::: Data supplied

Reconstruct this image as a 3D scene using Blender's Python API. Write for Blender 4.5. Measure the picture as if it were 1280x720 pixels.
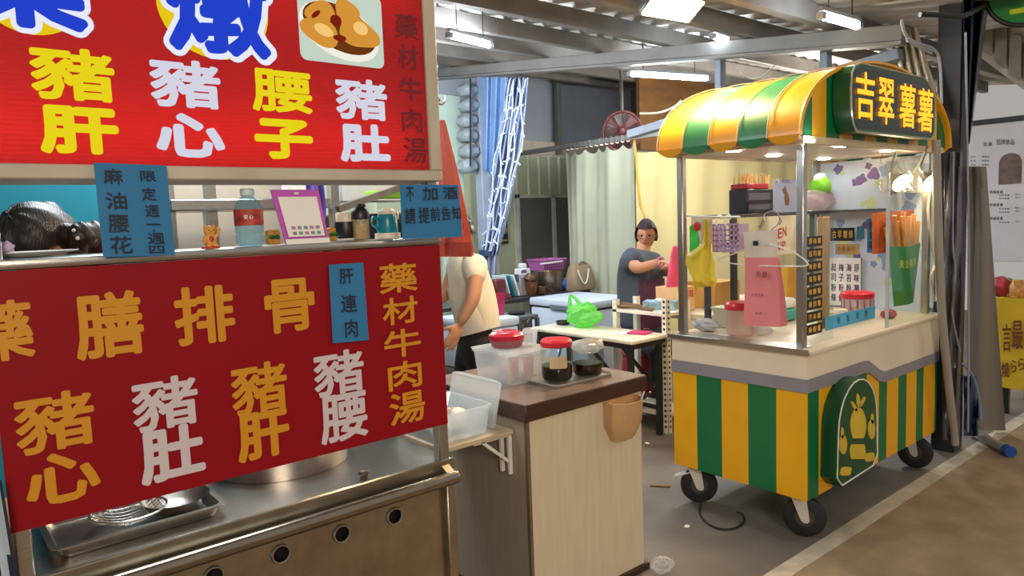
import bpy, bmesh, math, random
from mathutils import Vector, Matrix, Euler
random.seed(7)
C = bpy.context.scene.collection
SC = bpy.context.scene
R = math.radians
PI = math.pi
for o in list(bpy.data.objects):
    bpy.data.objects.remove(o)

# ------------------------------------------------------------------ camera
FOC, YAW, PITCH, ROLL, EYE = 898.64, 0.881065, 0.0950277, -0.0376355, 1.6
_F = Vector((math.cos(YAW) * math.cos(PITCH), math.sin(YAW) * math.cos(PITCH), -math.sin(PITCH)))
_r = Vector((math.sin(YAW), -math.cos(YAW), 0)); _u = _r.cross(_F)
_R = math.cos(ROLL) * _r + math.sin(ROLL) * _u
_U = -math.sin(ROLL) * _r + math.cos(ROLL) * _u
CAM = Vector((0, 0, EYE))
cd = bpy.data.cameras.new('camera'); cam = bpy.data.objects.new('camera', cd); C.objects.link(cam)
cd.sensor_width = 36; cd.lens = FOC / 1280 * 36; cd.clip_start = .02; cd.clip_end = 200
m = Matrix((_R, _U, -_F)).transposed().to_4x4(); m.translation = CAM; cam.matrix_world = m
SC.camera = cam

def at(px, py, **k):
    """the point a photo pixel shows, on a real plane x=, y=, z= or at distance d="""
    v = _F + _R * ((px - 640) / FOC) - _U * ((py - 360) / FOC)
    a, t = list(k.items())[0]
    if a == 'd': return CAM + v * t
    i = 'xyz'.index(a)
    return CAM + v * ((t - CAM[i]) / v[i])

# ------------------------------------------------------------------ world, lights, exposure
SC.view_settings.view_transform = 'Standard'; SC.view_settings.look = 'None'
SC.view_settings.gamma = 1; SC.view_settings.use_curve_mapping = False
SC.view_settings.exposure = 0.7
W = bpy.data.worlds.new('night'); SC.world = W; W.use_nodes = True
W.node_tree.nodes['Background'].inputs[0].default_value = (.21, .20, .19, 1)
W.node_tree.nodes['Background'].inputs[1].default_value = 1.2
TUBE, FLOOD, DOWN, CLIP = 170, 220, 34, 130

def lamp(name, kind, loc, energy, col, size=.5, aim=None):
    l = bpy.data.lights.new(name, kind); o = bpy.data.objects.new(name, l); C.objects.link(o)
    l.energy = energy; l.color = col; o.location = loc
    if kind == 'AREA': l.size = size
    else: l.shadow_soft_size = size
    if aim is not None: o.rotation_euler = (Vector(aim) - Vector(loc)).to_track_quat('-Z', 'Y').to_euler()
    return o
lamp('street_light', 'AREA', (-1.5, -4.0, 3.3), 125, (1, .84, .66), 1.2, (1.8, 2.0, .9))
lamp('street_light_far', 'AREA', (8.5, -3.0, 5.0), 42, (1, .76, .48), .8, (5.2, .2, 0))
lamp('stall_fill_light', 'AREA', (.9, 3.0, 2.55), 24, (.9, .97, 1), .9, (.9, 3.0, 0))  # added light without a fixture, brightens the teal wall inside the stall

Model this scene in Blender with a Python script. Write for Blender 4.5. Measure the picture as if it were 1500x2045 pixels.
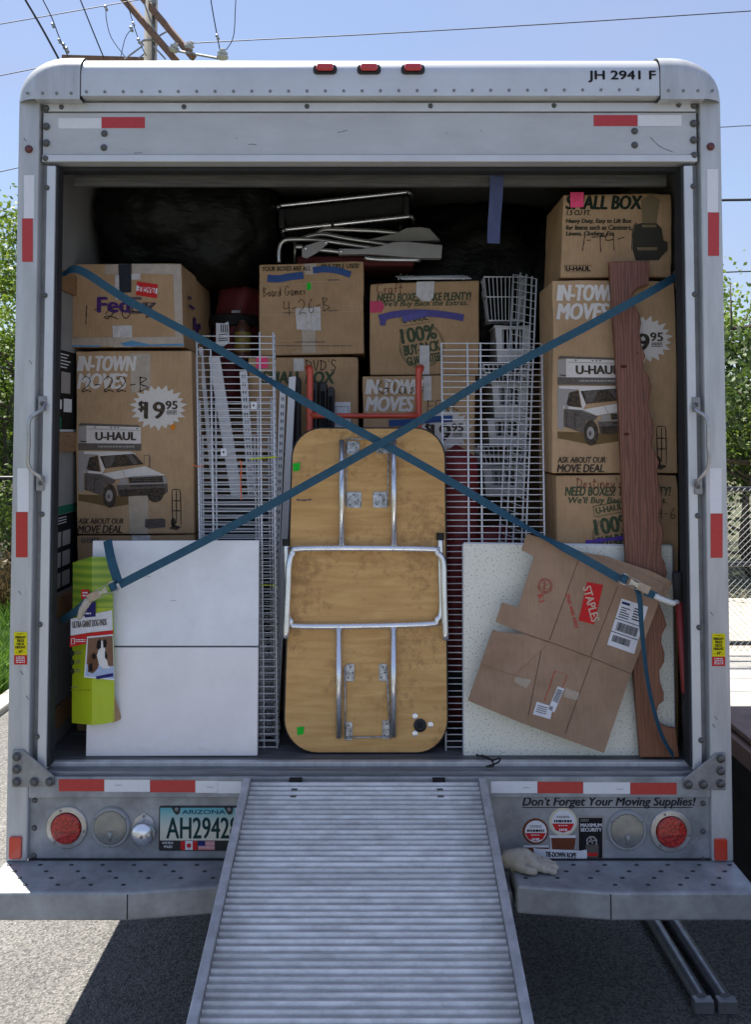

::::::

▶ [Stated exercise]
Without the pictures, restate each entry exactly.

▶ [Exercise result]
Reconstruct this image as a 3D scene using Blender's Python API. Write for Blender 4.5. Measure the picture as if it were 1280x720 pixels.
import bpy, bmesh, math, random
from mathutils import Vector, Matrix, Euler
random.seed(7)
C = bpy.context.scene.collection
SC = bpy.context.scene
R = math.radians
PI = math.pi
for o in list(bpy.data.objects):
    bpy.data.objects.remove(o)

# ------------------------------------------------------------------ camera
FOC, YAW, PITCH, ROLL, EYE = 898.64, 0.881065, 0.0950277, -0.0376355, 1.6
_F = Vector((math.cos(YAW) * math.cos(PITCH), math.sin(YAW) * math.cos(PITCH), -math.sin(PITCH)))
_r = Vector((math.sin(YAW), -math.cos(YAW), 0)); _u = _r.cross(_F)
_R = math.cos(ROLL) * _r + math.sin(ROLL) * _u
_U = -math.sin(ROLL) * _r + math.cos(ROLL) * _u
CAM = Vector((0, 0, EYE))
cd = bpy.data.cameras.new('camera'); cam = bpy.data.objects.new('camera', cd); C.objects.link(cam)
cd.sensor_width = 36; cd.lens = FOC / 1280 * 36; cd.clip_start = .02; cd.clip_end = 200
m = Matrix((_R, _U, -_F)).transposed().to_4x4(); m.translation = CAM; cam.matrix_world = m
SC.camera = cam

def at(px, py, **k):
    """the point a photo pixel shows, on a real plane x=, y=, z= or at distance d="""
    v = _F + _R * ((px - 640) / FOC) - _U * ((py - 360) / FOC)
    a, t = list(k.items())[0]
    if a == 'd': return CAM + v * t
    i = 'xyz'.index(a)
    return CAM + v * ((t - CAM[i]) / v[i])

# ------------------------------------------------------------------ world, lights, exposure
SC.view_settings.view_transform = 'Standard'; SC.view_settings.look = 'None'
SC.view_settings.gamma = 1; SC.view_settings.use_curve_mapping = False
SC.view_settings.exposure = 0.7
W = bpy.data.worlds.new('night'); SC.world = W; W.use_nodes = True
W.node_tree.nodes['Background'].inputs[0].default_value = (.21, .20, .19, 1)
W.node_tree.nodes['Background'].inputs[1].default_value = 1.2
TUBE, FLOOD, DOWN, CLIP = 170, 220, 34, 130

def lamp(name, kind, loc, energy, col, size=.5, aim=None):
    l = bpy.data.lights.new(name, kind); o = bpy.data.objects.new(name, l); C.objects.link(o)
    l.energy = energy; l.color = col; o.location = loc
    if kind == 'AREA': l.size = size
    else: l.shadow_soft_size = size
    if aim is not None: o.rotation_euler = (Vector(aim) - Vector(loc)).to_track_quat('-Z', 'Y').to_euler()
    return o
lamp('street_light', 'AREA', (-1.5, -4.0, 3.3), 125, (1, .84, .66), 1.2, (1.8, 2.0, .9))
lamp('street_light_far', 'AREA', (8.5, -3.0, 5.0), 42, (1, .76, .48), .8, (5.2, .2, 0))
lamp('stall_fill_light', 'AREA', (.9, 3.0, 2.55), 24, (.9, .97, 1), .9, (.9, 3.0, 0))  # added light without a fixture, brightens the teal wall inside the stall

Model this scene in Blender with a Python script. Write for Blender 4.5. Measure the picture as if it were 1500x2045 pixels.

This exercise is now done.